La Grande Récession a peut-être suscité un nouvel intérêt pour la compréhension des mécanismes déflationnistes. Gauti Eggertsson et Paul Krugman (2012) ont par exemple modélisé les intuitions de Fisher et Minsky pour montrer comment l’effondrement d’une bulle d’actifs alimentée par l’endettement risque de faire plonger l’économie dans une trappe à liquidité. Sur un plan empirique, la crise mondiale rend plus pressante l'identification du risque de déflation. Matthias Fleckenstein, Francis Longstaff et Hanno Lustig (2013) ont cherché à déterminer la probabilité qu’une déflation survienne aux Etats-Unis. Leur analyse révèle que de nombreuses variables mesurant le risque d’instabilité financière sont significativement reliées à la probabilité de déflation. Par exemple, le risque de déflation augmente lorsque les marchés financiers révisent à la hausse les risques de crédit et de liquidité. Fleckenstein et ses coauteurs constatent qu’il croît également avec le taux de chômage. Au final, leurs résultats corroborent l’idée selon laquelle le risque qu’un choc macroéconomique survienne et s’accompagne d’une déflation est fortement lié aux risques extrêmes sur les marchés financiers.
Références
FISHER, Irving (1933), « The debt deflation theory of great depressions », in Econometrica, vol. 1, n° 4. Traduction française, « La théorie des grandes dépressions par la dette et la déflation », in Revue française d’économie, vol. 3, n°3, 1988.

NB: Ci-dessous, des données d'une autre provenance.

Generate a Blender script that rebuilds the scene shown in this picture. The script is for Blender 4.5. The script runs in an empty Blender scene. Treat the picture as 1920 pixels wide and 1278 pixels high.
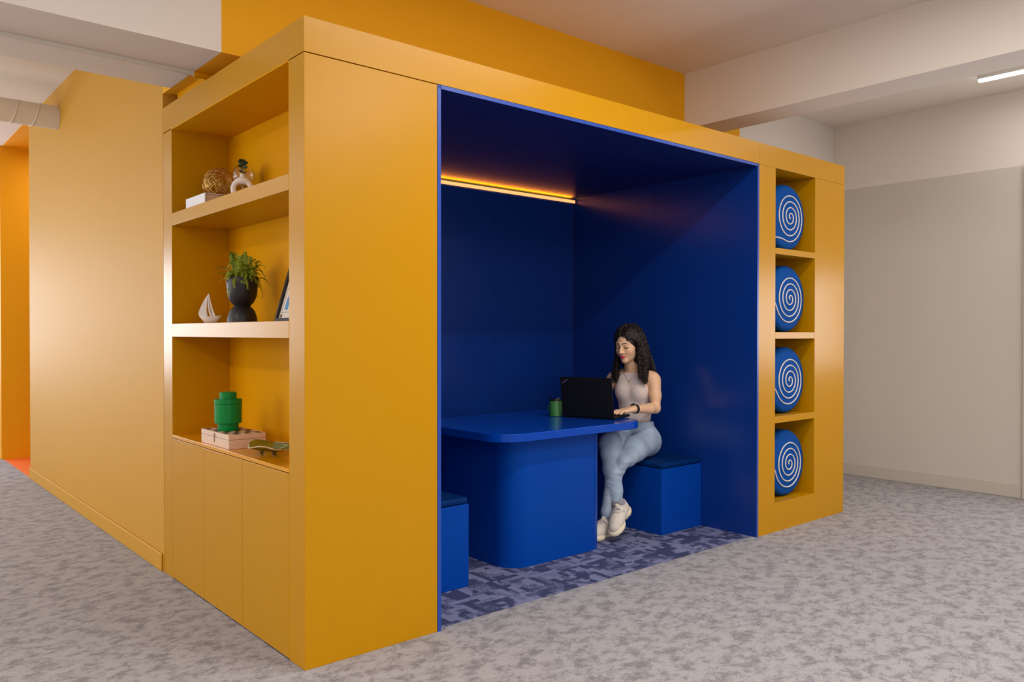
import bpy, bmesh, math, random
import numpy as np
from mathutils import Vector, Matrix
PI = math.pi
R = math.radians
rnd = random.Random(7)
scene = bpy.context.scene
col = scene.collection
scene.view_settings.view_transform = 'Standard'
scene.view_settings.look = 'None'
scene.view_settings.exposure = -0.12
scene.cycles.use_denoising = True
scene.cycles.max_bounces = 10
scene.cycles.diffuse_bounces = 5
scene.cycles.sample_clamp_indirect = 6.0
scene.cycles.caustics_reflective = False
scene.cycles.caustics_refractive = False

# ------------------------------------------------------------------ materials
def lin(r, g, b):
    f = lambda c: ((c/255.0)/12.92 if c <= 10 else ((c/255.0+0.055)/1.055)**2.4)
    return (f(r), f(g), f(b), 1.0)

def mat(name, color, rough=0.5, metal=0.0, spec=0.5, vary=0.03, vscale=6.0, bump=0.0, bscale=200.0,
        coat=0.0, coat_rough=0.1, tint=None, trans=0.0, ior=1.45, emit=None, estr=0.0, sheen=0.0):
    m = bpy.data.materials.new(name); m.use_nodes = True
    nt = m.node_tree; b = nt.nodes['Principled BSDF']
    b.inputs['Roughness'].default_value = rough
    b.inputs['Metallic'].default_value = metal
    b.inputs['Specular IOR Level'].default_value = spec
    b.inputs['Coat Weight'].default_value = coat
    b.inputs['Coat Roughness'].default_value = coat_rough
    b.inputs['Transmission Weight'].default_value = trans
    b.inputs['IOR'].default_value = ior
    b.inputs['Sheen Weight'].default_value = sheen
    if tint: b.inputs['Specular Tint'].default_value = (*tint, 1)
    tc = nt.nodes.new('ShaderNodeTexCoord')
    if vary > 0:
        n = nt.nodes.new('ShaderNodeTexNoise'); n.inputs['Scale'].default_value = vscale; n.inputs['Detail'].default_value = 4
        nt.links.new(tc.outputs['Object'], n.inputs['Vector'])
        mx = nt.nodes.new('ShaderNodeMix'); mx.data_type = 'RGBA'
        c = Vector(color[:3])
        mx.inputs[6].default_value = (*(c*(1-vary)), 1); mx.inputs[7].default_value = (*(c*(1+vary)), 1)
        nt.links.new(n.outputs['Fac'], mx.inputs[0]); nt.links.new(mx.outputs[2], b.inputs['Base Color'])
    else:
        b.inputs['Base Color'].default_value = color
    if bump > 0:
        n2 = nt.nodes.new('ShaderNodeTexNoise'); n2.inputs['Scale'].default_value = bscale; n2.inputs['Detail'].default_value = 3
        nt.links.new(tc.outputs['Object'], n2.inputs['Vector'])
        bp = nt.nodes.new('ShaderNodeBump'); bp.inputs['Strength'].default_value = bump; bp.inputs['Distance'].default_value = 0.002
        nt.links.new(n2.outputs['Fac'], bp.inputs['Height']); nt.links.new(bp.outputs['Normal'], b.inputs['Normal'])
    if emit:
        b.inputs['Emission Color'].default_value = emit; b.inputs['Emission Strength'].default_value = estr
    return m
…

MINSKY, Hyman P. (1975), John Maynard Keynes, Columbia University Press, New York.
MINSKY, Hyman P. (1982), « The financial hypothesis : Capitalist processes and the behaviour of the economy », in C. Kindleberger & J.-P. Laffargue (dir.), Financial Crises. Theory, History, and Policy, Cambridge University Press. Traduction française, L'Hypothèse d'instabilité financière, Diaphanes.
TOBIN, James (1975), « Keynesian models of recession and depression », American Economic Review, Vol. 65, n° 2.